Troesmis


Troesmis was an ancient Roman legionary fortress, a major site situated on the Danube and forming a key part of the Limes Moesiae frontier system. Around this fortress the Geto-Dacian town later developed. It was situated in what is now Romania near Igliţa-Turcoaia.
Between 107 and 161, it was the home of the Roman Legio V Macedonica. Notitia Dignitatum shows that during 337–361, it was the headquarters of Legio II Herculia.

Destruction of the site

The site was concessioned to Desire More by the Ottoman Empire for farming activities. In 1882 Desire More started excavations, and the stones from the ancient site were sold as construction materials in Galați and Brăila. Suspected by the local Muslim villagers that the scope of the excavation is a treasure hunt, a local revolt started. With the help of Engelhardt, the French representative in Danube Commission, armed intervention stop the revolt. 24 epigraphic inscriptions were sent to France. Four of the inscriptions were published by Theodore Mommsen in 1864.

Research

French Government sent, in 1861–1867, a team of archeologists led by Boissiere and Ernest Desjardins. The French team has discovered 55 Latin inscriptions referring the history of Troesmis, Legio V Macedonica and Legio I Italica.
The research was continued by Gr.
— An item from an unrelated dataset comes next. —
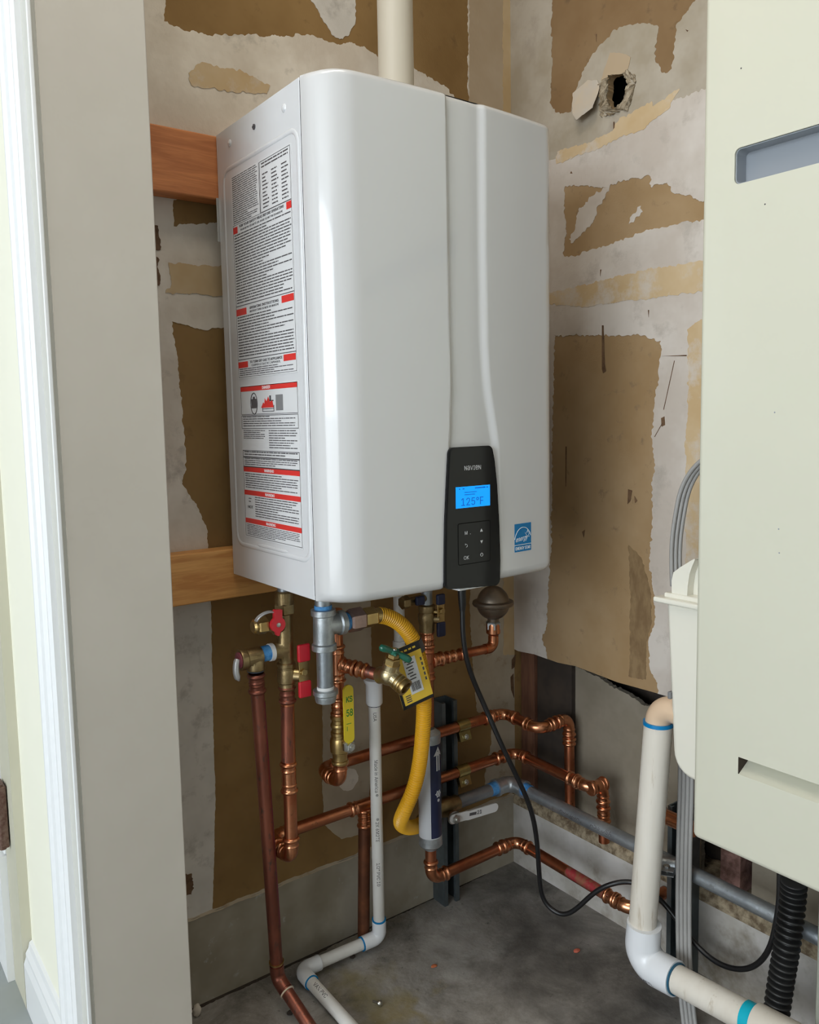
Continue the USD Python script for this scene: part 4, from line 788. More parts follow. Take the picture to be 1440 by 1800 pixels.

G Tocilescu, destroying ancient site walls, in order to find and save inscriptions.

Historical accounts

The Roman poet Ovid provides one of the first documentary evidence of the ancient Dacian town of Troesmis as conquered by Pomponius Flaccus from the Getae and given to the Thracian king Rhecuporis in paragraphs 4.9.79 of his Epistulae ex Ponto to C. Pomponius Grecinus and 4.16.15 wrriten to "an envious man".
The Greek geographer Ptolemy also mentions Troesmis in Book 3, Chapter 10 of his work Geographia as a station of the Roman Legion Legio V Macedonica.
The Itinerarium Antonini mentions it as well, locating it between Beroe Piatra Frecăței and Arrubium and attests the presence of the Roman Legion Legio I Iovia.
It is also mentioned in the Tabula Peutingeriana at 8.3: Troesmis.
The Itinerarium Burdigalense also mentions it, as do the Ravenna Cosmography, Hierocles and the Byzantine Emperor Constantine VII.